In 1932 George V made the first Christmas radio broadcast from here. No need for the King to think of what to say, Rudyard Kipling wrote it for him.

Our present Queen’s grandfather George V and her father George VI both chose Sandringham as a peaceful place to die.

George V died at Sandringham at 11.55pm on January 20 1936, his death sped up by injections of morphine and cocaine, first to maintain the king’s dignity, but more importantly to meet the deadline for an announcement in the Times newspaper.

After George’s death the estate passed to his son Edward VIII. He spent just one night at Sandringham with his American lover Mrs Simpson but Norfolk did not suit them. They preferred the bright lights of London, Paris, New York or even visiting their good friends and political soulmates Adolf and Eva in Berlin.

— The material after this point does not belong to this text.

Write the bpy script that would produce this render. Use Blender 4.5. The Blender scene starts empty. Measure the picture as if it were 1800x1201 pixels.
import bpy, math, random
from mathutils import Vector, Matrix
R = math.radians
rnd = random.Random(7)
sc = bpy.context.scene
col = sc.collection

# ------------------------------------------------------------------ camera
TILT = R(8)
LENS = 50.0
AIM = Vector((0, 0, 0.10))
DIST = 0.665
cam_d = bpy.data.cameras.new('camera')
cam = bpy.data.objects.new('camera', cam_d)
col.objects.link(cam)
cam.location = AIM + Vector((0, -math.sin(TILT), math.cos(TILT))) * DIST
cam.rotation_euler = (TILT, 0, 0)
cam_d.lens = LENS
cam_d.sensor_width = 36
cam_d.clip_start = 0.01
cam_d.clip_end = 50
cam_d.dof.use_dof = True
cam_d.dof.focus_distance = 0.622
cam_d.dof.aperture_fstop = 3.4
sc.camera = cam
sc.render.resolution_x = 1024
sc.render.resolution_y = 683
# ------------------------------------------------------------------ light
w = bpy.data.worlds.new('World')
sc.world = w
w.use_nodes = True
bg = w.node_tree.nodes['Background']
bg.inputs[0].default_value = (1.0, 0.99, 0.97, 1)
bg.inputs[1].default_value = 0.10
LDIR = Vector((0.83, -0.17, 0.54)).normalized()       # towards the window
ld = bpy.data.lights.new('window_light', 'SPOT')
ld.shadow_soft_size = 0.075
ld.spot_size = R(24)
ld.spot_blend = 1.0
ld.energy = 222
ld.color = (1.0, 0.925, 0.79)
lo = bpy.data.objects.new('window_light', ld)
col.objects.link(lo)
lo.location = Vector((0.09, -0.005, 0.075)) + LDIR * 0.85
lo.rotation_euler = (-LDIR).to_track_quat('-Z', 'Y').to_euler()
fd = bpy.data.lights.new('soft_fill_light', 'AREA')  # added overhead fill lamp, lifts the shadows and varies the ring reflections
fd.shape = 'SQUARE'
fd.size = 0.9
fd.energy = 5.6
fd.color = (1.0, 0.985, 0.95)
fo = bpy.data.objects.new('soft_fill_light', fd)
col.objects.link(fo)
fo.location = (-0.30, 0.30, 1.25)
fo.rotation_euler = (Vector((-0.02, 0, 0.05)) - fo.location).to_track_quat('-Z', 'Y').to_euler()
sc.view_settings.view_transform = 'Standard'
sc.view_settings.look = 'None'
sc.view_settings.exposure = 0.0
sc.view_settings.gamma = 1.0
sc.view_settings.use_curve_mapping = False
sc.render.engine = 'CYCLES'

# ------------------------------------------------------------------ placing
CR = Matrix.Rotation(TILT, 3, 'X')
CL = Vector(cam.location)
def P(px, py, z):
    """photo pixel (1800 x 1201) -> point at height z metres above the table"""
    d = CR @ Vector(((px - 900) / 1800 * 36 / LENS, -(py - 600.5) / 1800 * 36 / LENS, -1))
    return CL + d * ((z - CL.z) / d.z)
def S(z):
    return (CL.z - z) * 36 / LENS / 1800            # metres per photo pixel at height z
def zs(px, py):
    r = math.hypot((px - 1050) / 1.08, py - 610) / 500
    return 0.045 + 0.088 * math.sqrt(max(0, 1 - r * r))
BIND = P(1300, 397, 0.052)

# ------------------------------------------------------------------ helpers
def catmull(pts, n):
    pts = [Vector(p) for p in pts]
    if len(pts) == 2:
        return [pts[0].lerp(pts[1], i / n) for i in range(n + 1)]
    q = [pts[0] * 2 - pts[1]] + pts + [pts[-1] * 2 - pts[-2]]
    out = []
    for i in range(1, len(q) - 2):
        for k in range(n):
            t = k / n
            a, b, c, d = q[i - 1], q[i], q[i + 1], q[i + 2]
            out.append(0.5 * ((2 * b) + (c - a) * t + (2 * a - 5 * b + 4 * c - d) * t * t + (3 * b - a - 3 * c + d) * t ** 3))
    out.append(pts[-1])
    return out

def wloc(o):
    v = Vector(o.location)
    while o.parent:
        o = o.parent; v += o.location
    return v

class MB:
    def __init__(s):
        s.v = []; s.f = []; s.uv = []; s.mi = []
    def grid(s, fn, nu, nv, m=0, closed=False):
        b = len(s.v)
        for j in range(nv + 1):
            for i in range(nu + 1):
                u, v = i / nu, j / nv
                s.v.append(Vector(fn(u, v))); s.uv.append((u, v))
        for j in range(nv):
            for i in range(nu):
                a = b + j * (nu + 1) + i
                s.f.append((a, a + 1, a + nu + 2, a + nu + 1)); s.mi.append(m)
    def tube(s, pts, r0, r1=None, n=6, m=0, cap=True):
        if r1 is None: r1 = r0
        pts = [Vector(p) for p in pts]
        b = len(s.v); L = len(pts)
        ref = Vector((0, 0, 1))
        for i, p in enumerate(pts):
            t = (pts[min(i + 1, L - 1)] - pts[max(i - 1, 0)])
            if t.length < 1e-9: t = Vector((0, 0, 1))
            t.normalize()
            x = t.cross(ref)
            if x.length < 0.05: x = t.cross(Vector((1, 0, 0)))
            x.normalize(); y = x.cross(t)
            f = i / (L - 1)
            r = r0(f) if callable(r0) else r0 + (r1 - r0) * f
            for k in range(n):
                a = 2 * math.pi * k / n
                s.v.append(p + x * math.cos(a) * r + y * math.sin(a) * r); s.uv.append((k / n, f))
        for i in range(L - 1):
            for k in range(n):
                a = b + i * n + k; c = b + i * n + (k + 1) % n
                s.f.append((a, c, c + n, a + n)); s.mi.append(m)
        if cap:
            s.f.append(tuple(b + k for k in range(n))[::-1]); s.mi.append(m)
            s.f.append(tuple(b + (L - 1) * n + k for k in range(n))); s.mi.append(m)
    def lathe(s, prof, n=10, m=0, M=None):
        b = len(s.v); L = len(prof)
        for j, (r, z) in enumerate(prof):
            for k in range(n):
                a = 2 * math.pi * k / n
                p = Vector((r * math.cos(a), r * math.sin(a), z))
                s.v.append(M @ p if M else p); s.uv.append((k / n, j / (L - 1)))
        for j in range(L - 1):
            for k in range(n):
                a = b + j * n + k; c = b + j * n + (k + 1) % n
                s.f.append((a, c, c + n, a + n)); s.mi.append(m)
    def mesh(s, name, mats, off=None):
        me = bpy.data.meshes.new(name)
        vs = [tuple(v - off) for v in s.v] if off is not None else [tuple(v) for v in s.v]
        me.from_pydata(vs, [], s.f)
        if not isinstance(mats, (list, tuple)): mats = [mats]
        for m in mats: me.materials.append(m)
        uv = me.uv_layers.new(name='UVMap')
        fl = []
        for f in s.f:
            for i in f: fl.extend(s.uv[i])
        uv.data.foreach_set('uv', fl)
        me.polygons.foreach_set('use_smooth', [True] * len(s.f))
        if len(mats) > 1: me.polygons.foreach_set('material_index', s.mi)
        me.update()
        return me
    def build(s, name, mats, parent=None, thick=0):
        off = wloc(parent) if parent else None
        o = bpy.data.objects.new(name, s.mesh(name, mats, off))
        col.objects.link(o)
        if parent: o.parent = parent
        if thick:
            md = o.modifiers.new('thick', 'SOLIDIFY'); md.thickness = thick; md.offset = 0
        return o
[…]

When Edward was forced to abdicate he demanded his brother George VI buy Sandringham and Balmoral from him for nearly a third of a million pounds.

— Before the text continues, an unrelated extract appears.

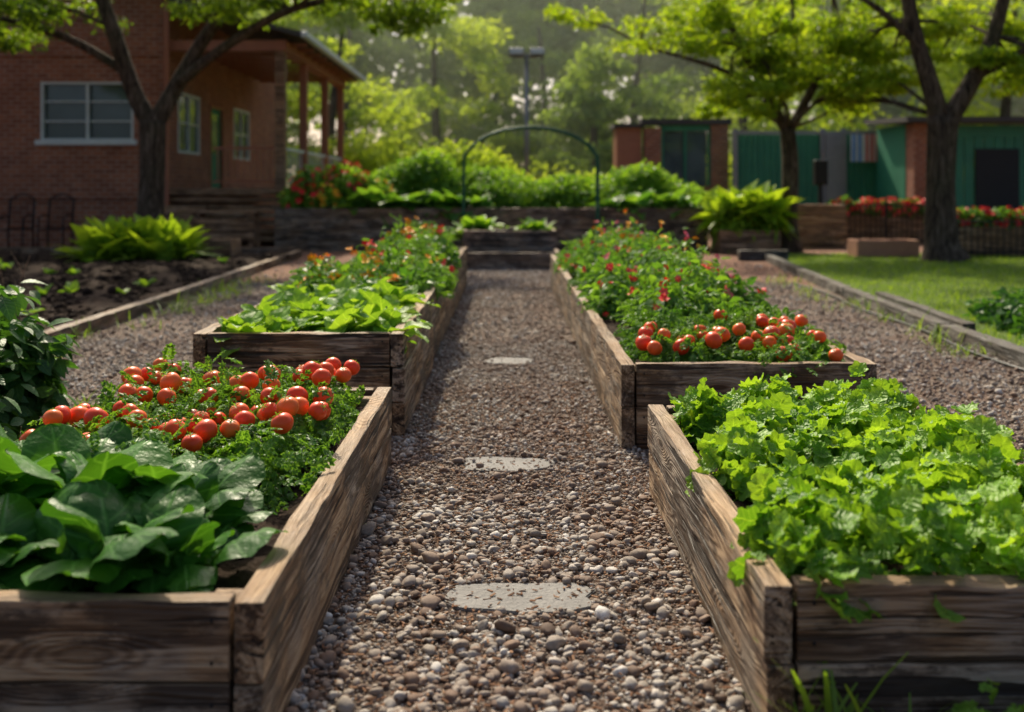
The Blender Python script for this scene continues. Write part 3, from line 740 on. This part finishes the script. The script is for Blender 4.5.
build('main_roof',v,[np.array([(0,1,5,4),(2,3,4,5)]),np.array([(1,2,5),(3,0,4)]),np.array([(3,2,1,0)])],M_roof,g)
boxes('downspout',[(-8.28,-8.16,23.86,23.94,0,6.2)],M_redbrown,g)
g=group('slatted_bench'); boxes('slats',[(-8.2,-5.6,21.9+i*.14,22.01+i*.14,.86,.9) for i in range(6)]+[(-8.2,-5.6,21.86,21.89,.3+i*.16,.42+i*.16) for i in range(3)],M_woodr,g,.004)
boxes('legs',[(x,x+.1,y,y+.1,0,.855) for x in (-8.15,-7.0,-5.75) for y in (21.95,22.55)],M_woodr,g)
def chair(x,y):
    g=group('metal_patio_chair'); A=Acc(); w=.28
    for s in (-1,1):
        tube(A,[(x+s*w,y+.25,0),(x+s*w,y+.22,.5),(x+s*w,y+.32,1.15)],[.02]*3,6,sub=2); tube(A,[(x+s*w,y-.25,0),(x+s*w,y-.22,.75),(x+s*w,y+.22,.78)],[.018]*3,6,sub=2)
    tube(A,[(x-w,y+.32,1.15),(x,y+.34,1.28),(x+w,y+.32,1.15)],[.02]*3,6,sub=3); tube(A,[(x-w,y+.25,.5),(x+w,y+.25,.5)],[.015]*2,6,sub=1)
    for i in range(7): q=x-w+2*w*(i+.5)/7; tube(A,[(q,y+.24,.5),(q,y+.32,1.2)],[.009]*2,5,sub=1)
    A.out('frame',M_black,g); boxes('seat',[(x-w,x+w,y-.24+i*.07,y-.19+i*.07,.48,.5) for i in range(7)],M_black,g)
chair(-11.0,22.2); chair(-10.2,22.4); chair(-11.9,22.3)
g=group('patio_table'); A=Acc(); tube(A,[(-11.3,21.4,0),(-11.3,21.4,.74)],[.04,.04],8,sub=1); A.out('stem',M_black,g)
a=np.linspace(0,2*math.pi,24,endpoint=False); vv=[(-11.3+.45*math.cos(q),21.4+.45*math.sin(q),z) for z in (.74,.77) for q in a]
build('top',vv,[np.array([list(range(23,-1,-1)),list(range(24,48))]),np.array([(i,(i+1)%24,24+(i+1)%24,24+i) for i in range(24)])],M_black,g)

# ---------------------------------------------------------------- right background structures
g=group('green_metal_fence')
boxes('panels',[(7.5+i*.2,7.5+i*.2+.1,33,33.05,.1,3.25) for i in range(30)]+[(7.6+i*.2,7.6+i*.2+.1,33.04,33.09,.1,3.25) for i in range(30)],M_greenw,g)
boxes('posts',[(x,x+.16,32.9,32.98,0,3.4) for x in (7.4,10.3,11.0,13.4)],M_grey,g); boxes('rails',[(7.4,13.5,32.86,32.897,3.2,3.32)],M_grey,g)
boxes('grey_gate',[(10.45,11.0,32.84,32.88,.2,3.2)],M_grey,g)
g=group('striped_banner'); 
boxes('white_field',[(11.25,12.2,32.78,32.8,2.3,3.2)],M_white,g)
M_blue=plain('blue_cloth',(.12,.3,.6),.7); M_rs=plain('red_cloth',(.6,.1,.08),.7)
boxes('red_stripes',[(11.75+i*.16,11.83+i*.16,32.76,32.778,2.3,3.2) for i in range(3)],M_rs,g); boxes('blue_stripes',[(11.3,11.4,32.76,32.778,2.3,3.2),(11.5,11.6,32.76,32.778,2.3,3.2)],M_blue,g)
g=group('brick_gatehouse')
boxes('piers',[(4.65,5.2,34,34.6,0,3.5),(6.9,7.5,34,34.6,0,3.6)],M_brick,g); boxes('base',[(5.2,6.9,34.1,34.5,0,1.5)],M_brick,g)
boxes('lintel',[(4.5,7.6,33.9,34.7,3.603,3.8)],M_roof,g); boxes('window_frame',[(5.2,5.3,34.1,34.2,1.5,3.4),(6.8,6.9,34.1,34.2,1.5,3.4),(6.0,6.08,34.1,34.2,1.5,3.4),(5.2,6.9,34.09,34.21,3.4,3.6)],M_greenw,g); boxes('glass',[(5.3,6.8,34.25,34.27,1.5,3.4)],M_glass,g)
boxes('side_shed',[(3.7,4.55,34.2,35.4,0,3.5)],M_redbrown,g); boxes('shed_roof',[(3.6,4.64,34,35.5,3.5,3.65)],M_roof,g)
g=group('green_pavilion')
boxes('brick_pier',[(12.0,12.7,29.5,30.1,0,3.35)],M_brick,g); boxes('brick_pier',[(19,19.7,29.5,30.1,0,3.35)],M_brick,g)
boxes('panels',[(12.7+i*.3,12.97+i*.3,29.7,29.76,0,2.95) for i in range(21)],M_greenw,g); boxes('opening_shade',[(13.9,15.2,29.64,29.68,.3,2.6)],M_dark,g)  # last box is a slab over the panels, coloured as an opening's shade
boxes('fascia',[(12.7,19,29.66,29.8,2.953,3.3)],M_greenw,g)
v=[(11.6,29.0,3.36),(20,29.0,3.36),(20,32.5,3.5),(11.6,32.5,3.5)]; v+= [(a,b,c+.15) for a,b,c in v]
build('roof',v,[np.array([(3,2,1,0),(4,5,6,7),(0,1,5,4),(1,2,6,5),(2,3,7,6),(3,0,4,7)])],M_roof,g)
boxes('side_wall',[(11.98,12.02,30.1,32.4,0,3.35)],M_greenw,g)
def ironfence(name,x0,x1,y,z0,z1):
    g=group(name); boxes('rails',[(x0,x1,y,y+.03,z1-.03,z1),(x0,x1,y,y+.03,z0+.1,z0+.13)],M_black,g); boxes('bars',[(x,x+.018,y+.005,y+.025,z0,z1-.03) for x in np.arange(x0,x1,.13)],M_black,g); boxes('posts',[(x,x+.05,y-.01,y+.04,z0,z1+.08) for x in np.arange(x0,x1+.1,(x1-x0)/2)],M_black,g)
ironfence('iron_fence',8.3,10.6,25,0,1.0); ironfence('iron_fence',8.9,12.5,20,0,.75)
shrub('red_geranium_plants',[(8.6+i*.6,25.6,.75,.4,.4,.35,400) for i in range(5)],L_flow,SL,(.08,.15),M_red,38)
planter('wooden_planter',8.3,11.4,25.3,26,.8,M_woodr,3)
shrub('red_geranium_plants',[(9.2+i*.55,20.8,.6,.4,.35,.35,400) for i in range(7)],L_flow,SL,(.08,.15),M_red,20)
planter('wooden_planter',8.9,12.8,20.4,21.2,.62,M_woodr,2)
planter('terracotta_planter',7.0,8.25,20,20.6,.36,M_cotta,1)
g=group('garden_post_sign'); boxes('post',[(8.1,8.2,26,26.1,0,2.1)],M_black,g,.01); boxes('box',[(7.98,8.32,25.93,26.17,1.5,2.15)],M_black,g,.03)
g=group('timber_edging')
for a,b in (((3.95,6.2),(4.05,9.2)),((4.07,9.3),(4.3,12.6)),((4.32,12.7),(4.65,15.9)),((4.67,16),(5.0,19.2))):
    board(g,'sleeper',(a[0],a[1],.06),(b[0],b[1],.06),.13,.14,M_woodd)
board(g,'sleeper',(4.35,9.4,.05),(4.62,12.4,.05),.11,.12,M_woodd); board(g,'sleeper',(4.45,19.3,.1),(5.4,19.3,.1),.2,.2,M_woodd)
A=Acc(); hp=[(3.86+.04*math.sin(y*2.1)+(y-8)*.045,y,.022) for y in np.arange(6,15,.6)]; tube(A,hp,[.016]*len(hp),8,sub=3); A.out('garden_hose',M_black)
A=Acc(); n=42000; x=R(4.4,13,n); y=R(7,21,n); ok=x>4.35+.07*(y-10).clip(0); x=x[ok];y=y[ok];n=len(x)
a=R(0,6.28,n); t=np.stack([np.cos(a)*.5,np.sin(a)*.5,np.ones(n)],1); nn=np.stack([-np.cos(a),-np.sin(a),.4*np.ones(n)],1)
bv=np.array([(-.09,0,0),(.09,0,0),(.06,.55,0),(-.06,.55,0),(0,1,-.1)]); A.inst((bv,[np.array([(0,1,2,3)]),np.array([(3,2,4)])],np.zeros(5),bv[:,1]),np.stack([x,y,np.full(n,.01)],1),t,nn,R(.04,.08,n),R(0,1,n)); A.out('grass_blades',L_grass)
shrub('groundcover_plants',[(4.55+R(0,1.3),R(8,10.3),.0,.35,.45,R(.2,.4),380) for i in range(15)],L_dark,SL,(.06,.13))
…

George, a heavy smoker, had part of his lung removed in September 1951. He never fully recovered and died at Sandringham early in February 1952. He had shot a few hares the day before. Special royal tax arrangements meant that no inheritance tax was paid when Sandringham and Balmoral passed to Elizabeth.

Today Sandringham has a racing pigeon loft, a race horse stud and a gun dog breeding business, a profitable shoot and farm and also makes thousands from tourism. The private railway station that served the house for over a century is now closed.

There are many other luxurious large and small houses on the estate. One, Anmer Hall, is now country home to Prince William, second in line to the throne. Wood Farm is a secluded cottage where Prince Philip has lived since his retirement.

In case you think my talk of Sandringham Estate being dangerous is an exaggeration in 2007 the house and its grounds were officially made a protected site under Section 128 of the Serious Organised Crime and Police Act 2005. This makes it a criminal offence to trespass in the house or its grounds.

As the Morning Star’s recently appointed Crime and Royal Correspondent (thanks editor!) I rest my case.